The Nigerian naira extended its slide against the US dollar on Tuesday, touching N1,375 per dollar in the parallel market, as renewed geopolitical strife in the Middle East drove a flight to the world’s reserve currency. The 2.6% decline from Monday’s close of N1,340 underscores the currency’s continued fragility despite recent central bank efforts to clear a backlog of foreign-exchange forwards and tighten monetary policy.
In the official Investors & Exporters (I&E) window, the naira traded at an average of N1,310, widening the spread between the formal and parallel rates to roughly 5%, a threshold often watched as a signal of underlying demand pressure. Market participants told Bloomberg that dollar liquidity remained thin, with total trades falling 18% from the previous session.
“The immediate driver is safe-haven positioning,” said a Lagos-based FX analyst who asked not to be named because he is not authorised to speak publicly. “When tensions rise in the Gulf, emerging-market currencies like the naira and the rand often get hit first. The difference here is that Nigeria still lacks the deep dollar supply to absorb that shock without a sharp price move.

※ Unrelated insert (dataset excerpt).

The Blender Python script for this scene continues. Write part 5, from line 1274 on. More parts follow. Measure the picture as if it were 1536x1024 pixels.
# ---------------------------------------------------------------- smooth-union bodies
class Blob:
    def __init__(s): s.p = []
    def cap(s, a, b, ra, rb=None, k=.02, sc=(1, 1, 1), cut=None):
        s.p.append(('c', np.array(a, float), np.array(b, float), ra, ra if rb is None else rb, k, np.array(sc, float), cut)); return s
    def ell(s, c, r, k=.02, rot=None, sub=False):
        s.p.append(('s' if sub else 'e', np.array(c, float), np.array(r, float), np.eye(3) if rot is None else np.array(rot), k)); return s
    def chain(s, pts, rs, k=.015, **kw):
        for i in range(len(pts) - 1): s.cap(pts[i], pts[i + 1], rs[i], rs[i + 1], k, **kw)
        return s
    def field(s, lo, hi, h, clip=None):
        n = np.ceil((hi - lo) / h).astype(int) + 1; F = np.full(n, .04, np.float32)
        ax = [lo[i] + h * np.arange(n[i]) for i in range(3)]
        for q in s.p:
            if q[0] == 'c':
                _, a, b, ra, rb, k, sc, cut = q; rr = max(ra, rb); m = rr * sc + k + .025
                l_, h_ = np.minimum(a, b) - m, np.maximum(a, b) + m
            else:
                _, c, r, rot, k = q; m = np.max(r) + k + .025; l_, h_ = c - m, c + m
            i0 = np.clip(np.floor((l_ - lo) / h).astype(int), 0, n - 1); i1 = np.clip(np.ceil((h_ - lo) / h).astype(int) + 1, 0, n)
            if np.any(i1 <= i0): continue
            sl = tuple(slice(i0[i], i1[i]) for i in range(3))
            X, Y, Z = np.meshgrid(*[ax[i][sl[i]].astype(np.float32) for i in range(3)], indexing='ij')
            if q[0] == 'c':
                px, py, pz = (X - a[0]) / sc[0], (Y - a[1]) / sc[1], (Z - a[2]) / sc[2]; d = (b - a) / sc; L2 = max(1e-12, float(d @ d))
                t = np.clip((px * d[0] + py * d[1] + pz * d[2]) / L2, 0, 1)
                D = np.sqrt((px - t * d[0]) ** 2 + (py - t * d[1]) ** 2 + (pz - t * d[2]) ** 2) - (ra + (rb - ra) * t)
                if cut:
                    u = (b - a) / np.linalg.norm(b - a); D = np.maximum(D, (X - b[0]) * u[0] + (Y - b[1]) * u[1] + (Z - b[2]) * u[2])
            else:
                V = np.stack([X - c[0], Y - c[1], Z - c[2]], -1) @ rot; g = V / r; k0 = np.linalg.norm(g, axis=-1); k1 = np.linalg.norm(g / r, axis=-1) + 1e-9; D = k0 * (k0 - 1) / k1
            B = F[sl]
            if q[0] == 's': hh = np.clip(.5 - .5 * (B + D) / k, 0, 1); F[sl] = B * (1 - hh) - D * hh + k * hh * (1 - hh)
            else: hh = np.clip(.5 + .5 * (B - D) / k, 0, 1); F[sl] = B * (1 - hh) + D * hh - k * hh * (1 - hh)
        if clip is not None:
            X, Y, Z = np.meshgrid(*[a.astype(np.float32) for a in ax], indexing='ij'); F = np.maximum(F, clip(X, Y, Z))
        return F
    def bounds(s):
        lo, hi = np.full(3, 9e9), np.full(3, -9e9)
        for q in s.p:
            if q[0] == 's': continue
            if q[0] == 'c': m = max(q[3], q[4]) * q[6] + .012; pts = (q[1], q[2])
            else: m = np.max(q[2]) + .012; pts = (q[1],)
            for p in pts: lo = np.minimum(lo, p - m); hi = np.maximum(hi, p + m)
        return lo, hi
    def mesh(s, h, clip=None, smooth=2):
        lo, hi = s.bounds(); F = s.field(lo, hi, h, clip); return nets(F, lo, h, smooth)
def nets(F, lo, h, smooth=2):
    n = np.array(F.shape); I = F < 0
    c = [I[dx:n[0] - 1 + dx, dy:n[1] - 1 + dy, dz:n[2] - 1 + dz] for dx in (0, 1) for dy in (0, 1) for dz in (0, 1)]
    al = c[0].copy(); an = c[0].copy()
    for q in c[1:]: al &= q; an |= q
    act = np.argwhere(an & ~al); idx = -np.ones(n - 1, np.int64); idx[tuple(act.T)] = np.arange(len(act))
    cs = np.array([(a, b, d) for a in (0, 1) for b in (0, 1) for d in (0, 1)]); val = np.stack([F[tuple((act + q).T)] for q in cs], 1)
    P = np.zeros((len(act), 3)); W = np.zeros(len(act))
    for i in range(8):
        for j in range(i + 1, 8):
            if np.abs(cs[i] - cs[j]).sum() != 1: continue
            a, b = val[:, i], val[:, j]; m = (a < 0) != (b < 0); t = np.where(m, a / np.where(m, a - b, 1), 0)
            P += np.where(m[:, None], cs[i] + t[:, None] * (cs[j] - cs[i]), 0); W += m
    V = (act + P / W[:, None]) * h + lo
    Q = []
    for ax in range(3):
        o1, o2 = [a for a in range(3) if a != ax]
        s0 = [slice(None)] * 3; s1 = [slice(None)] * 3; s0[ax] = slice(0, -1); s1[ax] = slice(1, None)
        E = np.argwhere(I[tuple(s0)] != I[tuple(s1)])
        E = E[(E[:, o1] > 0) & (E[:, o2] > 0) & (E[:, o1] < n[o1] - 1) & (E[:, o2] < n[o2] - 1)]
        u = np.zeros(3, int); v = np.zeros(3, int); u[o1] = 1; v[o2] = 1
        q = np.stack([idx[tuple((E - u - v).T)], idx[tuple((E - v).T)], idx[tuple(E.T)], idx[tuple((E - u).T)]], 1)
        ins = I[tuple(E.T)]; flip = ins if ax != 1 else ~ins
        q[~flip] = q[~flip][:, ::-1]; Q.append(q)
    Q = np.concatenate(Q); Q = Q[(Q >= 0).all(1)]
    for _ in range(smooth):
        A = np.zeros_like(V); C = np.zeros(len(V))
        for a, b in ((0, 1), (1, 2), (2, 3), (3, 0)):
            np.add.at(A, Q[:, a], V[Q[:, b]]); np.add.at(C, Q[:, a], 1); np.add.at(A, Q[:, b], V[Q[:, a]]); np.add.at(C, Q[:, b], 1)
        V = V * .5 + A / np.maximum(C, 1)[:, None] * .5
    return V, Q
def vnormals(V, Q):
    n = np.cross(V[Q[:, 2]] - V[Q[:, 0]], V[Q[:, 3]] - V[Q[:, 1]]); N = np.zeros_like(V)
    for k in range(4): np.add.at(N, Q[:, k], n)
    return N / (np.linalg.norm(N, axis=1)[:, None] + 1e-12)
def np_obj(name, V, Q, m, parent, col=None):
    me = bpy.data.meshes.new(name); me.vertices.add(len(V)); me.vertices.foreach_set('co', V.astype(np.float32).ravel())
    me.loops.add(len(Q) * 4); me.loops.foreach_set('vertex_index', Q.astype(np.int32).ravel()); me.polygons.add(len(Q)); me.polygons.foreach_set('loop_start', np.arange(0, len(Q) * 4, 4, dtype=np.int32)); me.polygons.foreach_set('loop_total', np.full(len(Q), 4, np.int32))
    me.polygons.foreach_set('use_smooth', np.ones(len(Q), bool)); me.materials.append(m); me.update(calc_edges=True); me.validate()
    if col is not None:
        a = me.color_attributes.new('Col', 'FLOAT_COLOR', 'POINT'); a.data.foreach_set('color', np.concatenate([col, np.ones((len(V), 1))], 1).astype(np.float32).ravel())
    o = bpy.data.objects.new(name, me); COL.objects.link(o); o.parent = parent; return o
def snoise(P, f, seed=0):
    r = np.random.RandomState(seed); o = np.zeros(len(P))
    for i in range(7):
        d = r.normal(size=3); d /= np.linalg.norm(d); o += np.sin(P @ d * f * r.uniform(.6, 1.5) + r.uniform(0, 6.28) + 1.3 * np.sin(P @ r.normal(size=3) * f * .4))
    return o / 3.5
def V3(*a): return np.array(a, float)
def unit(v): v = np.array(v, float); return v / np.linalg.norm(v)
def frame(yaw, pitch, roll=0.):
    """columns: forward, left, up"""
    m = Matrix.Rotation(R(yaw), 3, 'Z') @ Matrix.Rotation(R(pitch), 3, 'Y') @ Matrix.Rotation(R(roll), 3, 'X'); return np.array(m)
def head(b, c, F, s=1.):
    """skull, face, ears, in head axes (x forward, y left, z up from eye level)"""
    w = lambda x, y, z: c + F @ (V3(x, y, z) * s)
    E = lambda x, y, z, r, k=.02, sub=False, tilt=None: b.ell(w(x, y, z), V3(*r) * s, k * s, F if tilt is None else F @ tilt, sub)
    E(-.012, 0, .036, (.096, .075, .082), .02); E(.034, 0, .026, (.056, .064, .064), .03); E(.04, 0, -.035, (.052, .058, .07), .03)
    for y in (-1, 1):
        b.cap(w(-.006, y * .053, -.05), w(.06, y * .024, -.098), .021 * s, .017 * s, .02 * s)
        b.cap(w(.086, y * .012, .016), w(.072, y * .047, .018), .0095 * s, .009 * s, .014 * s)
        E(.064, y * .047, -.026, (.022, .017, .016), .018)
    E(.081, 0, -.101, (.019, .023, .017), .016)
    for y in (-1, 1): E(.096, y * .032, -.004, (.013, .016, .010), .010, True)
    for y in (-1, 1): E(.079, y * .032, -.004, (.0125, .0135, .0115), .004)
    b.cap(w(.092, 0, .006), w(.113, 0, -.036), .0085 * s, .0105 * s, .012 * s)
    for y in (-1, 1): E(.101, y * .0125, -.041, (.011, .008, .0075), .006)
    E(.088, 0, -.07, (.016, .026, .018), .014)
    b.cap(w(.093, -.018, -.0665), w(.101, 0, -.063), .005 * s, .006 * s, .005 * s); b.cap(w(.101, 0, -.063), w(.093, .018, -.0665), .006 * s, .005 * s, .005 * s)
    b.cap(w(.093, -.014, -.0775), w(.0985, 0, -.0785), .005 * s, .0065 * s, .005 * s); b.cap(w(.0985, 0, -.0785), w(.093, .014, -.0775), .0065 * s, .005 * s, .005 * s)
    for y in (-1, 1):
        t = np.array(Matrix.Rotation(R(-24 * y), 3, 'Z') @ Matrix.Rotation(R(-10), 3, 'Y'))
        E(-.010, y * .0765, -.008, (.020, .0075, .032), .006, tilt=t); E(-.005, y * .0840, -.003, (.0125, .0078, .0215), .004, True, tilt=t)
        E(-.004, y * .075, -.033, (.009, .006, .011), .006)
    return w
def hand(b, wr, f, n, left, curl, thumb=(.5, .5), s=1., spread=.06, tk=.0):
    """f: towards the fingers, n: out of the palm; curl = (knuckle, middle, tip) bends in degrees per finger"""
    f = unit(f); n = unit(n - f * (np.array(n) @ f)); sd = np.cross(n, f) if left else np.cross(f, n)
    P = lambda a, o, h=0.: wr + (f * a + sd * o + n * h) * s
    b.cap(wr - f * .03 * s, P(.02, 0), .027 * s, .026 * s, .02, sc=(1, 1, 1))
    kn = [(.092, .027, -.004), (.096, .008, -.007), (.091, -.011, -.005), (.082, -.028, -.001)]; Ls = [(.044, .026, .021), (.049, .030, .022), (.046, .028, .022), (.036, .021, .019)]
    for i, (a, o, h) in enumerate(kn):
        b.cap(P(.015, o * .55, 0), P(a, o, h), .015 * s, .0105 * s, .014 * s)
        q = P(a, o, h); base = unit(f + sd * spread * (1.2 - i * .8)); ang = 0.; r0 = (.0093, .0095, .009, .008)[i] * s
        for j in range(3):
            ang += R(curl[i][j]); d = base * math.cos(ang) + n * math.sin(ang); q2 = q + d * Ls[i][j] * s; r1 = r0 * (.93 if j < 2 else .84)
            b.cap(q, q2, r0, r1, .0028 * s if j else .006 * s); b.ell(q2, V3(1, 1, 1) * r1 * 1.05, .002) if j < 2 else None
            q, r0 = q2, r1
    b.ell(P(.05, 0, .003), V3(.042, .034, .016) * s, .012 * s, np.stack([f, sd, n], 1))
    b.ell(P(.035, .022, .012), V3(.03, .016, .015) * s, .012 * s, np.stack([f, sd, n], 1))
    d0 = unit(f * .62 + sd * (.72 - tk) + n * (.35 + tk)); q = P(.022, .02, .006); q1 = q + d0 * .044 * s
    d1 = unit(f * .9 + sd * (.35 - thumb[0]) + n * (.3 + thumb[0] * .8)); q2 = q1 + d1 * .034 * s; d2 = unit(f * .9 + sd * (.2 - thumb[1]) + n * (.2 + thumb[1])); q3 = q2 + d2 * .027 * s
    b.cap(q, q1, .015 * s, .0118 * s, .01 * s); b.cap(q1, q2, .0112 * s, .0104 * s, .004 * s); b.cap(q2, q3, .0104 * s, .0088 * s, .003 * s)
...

”The latest leg of weakness follows an Israeli airstrike on Iranian diplomatic facilities in Damascus late last week and Tehran’s pledge to retaliate. Brent crude futures, a key benchmark for Nigeria’s export earnings, briefly climbed above $91 per barrel, but the rally failed to boost the naira, a reminder that Nigeria’s limited refining capacity means it remains a net importer of petroleum products, blunting the benefits of higher oil prices.

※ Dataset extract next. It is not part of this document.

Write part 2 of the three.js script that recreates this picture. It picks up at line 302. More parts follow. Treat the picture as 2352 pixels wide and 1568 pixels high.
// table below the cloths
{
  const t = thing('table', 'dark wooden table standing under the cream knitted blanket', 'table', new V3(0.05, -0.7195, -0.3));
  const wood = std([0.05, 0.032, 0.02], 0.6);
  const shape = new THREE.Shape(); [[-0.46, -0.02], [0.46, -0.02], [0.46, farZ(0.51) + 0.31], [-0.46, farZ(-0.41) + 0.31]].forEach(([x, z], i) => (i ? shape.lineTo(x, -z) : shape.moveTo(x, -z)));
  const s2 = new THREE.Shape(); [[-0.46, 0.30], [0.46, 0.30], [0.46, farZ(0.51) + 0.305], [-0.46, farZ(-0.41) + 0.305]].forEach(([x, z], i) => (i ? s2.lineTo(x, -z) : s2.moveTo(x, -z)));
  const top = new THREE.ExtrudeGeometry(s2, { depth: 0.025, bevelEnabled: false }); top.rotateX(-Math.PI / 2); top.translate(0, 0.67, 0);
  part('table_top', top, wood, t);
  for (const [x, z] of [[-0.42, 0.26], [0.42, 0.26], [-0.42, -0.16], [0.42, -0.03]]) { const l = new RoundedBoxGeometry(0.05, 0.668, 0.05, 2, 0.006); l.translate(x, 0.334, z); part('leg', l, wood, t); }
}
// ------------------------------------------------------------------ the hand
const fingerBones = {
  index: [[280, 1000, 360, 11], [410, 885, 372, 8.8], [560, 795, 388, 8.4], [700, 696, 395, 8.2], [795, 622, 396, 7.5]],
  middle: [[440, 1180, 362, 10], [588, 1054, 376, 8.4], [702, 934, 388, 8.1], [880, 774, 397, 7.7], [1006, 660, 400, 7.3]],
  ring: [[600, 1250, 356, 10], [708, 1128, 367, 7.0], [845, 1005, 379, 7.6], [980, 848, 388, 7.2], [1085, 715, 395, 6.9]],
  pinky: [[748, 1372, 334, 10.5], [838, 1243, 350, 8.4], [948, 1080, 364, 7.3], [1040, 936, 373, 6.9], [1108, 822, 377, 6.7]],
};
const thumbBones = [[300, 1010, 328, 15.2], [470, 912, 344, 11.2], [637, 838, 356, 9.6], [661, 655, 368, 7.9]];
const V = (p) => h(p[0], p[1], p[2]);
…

Traders expect the Central Bank of Nigeria to continue intervening intermittently in the official window. However, with real positive interest rates still elusive, the Monetary Policy Rate stands at 22.75% while inflation hit 31.7% in February, portfolio inflows remain inadequate.
For businesses and individuals, the widening gap between official and parallel rates complicates import planning and raises input costs. The naira has now lost nearly 45% of its value since the central bank unified exchange-rate windows in June 2023. Unless geopolitical tensions de-escalate quickly or significant dollar inflows materialise from oil majors or diaspora remittances, analysts warn that N1,400/$ could be tested within the week.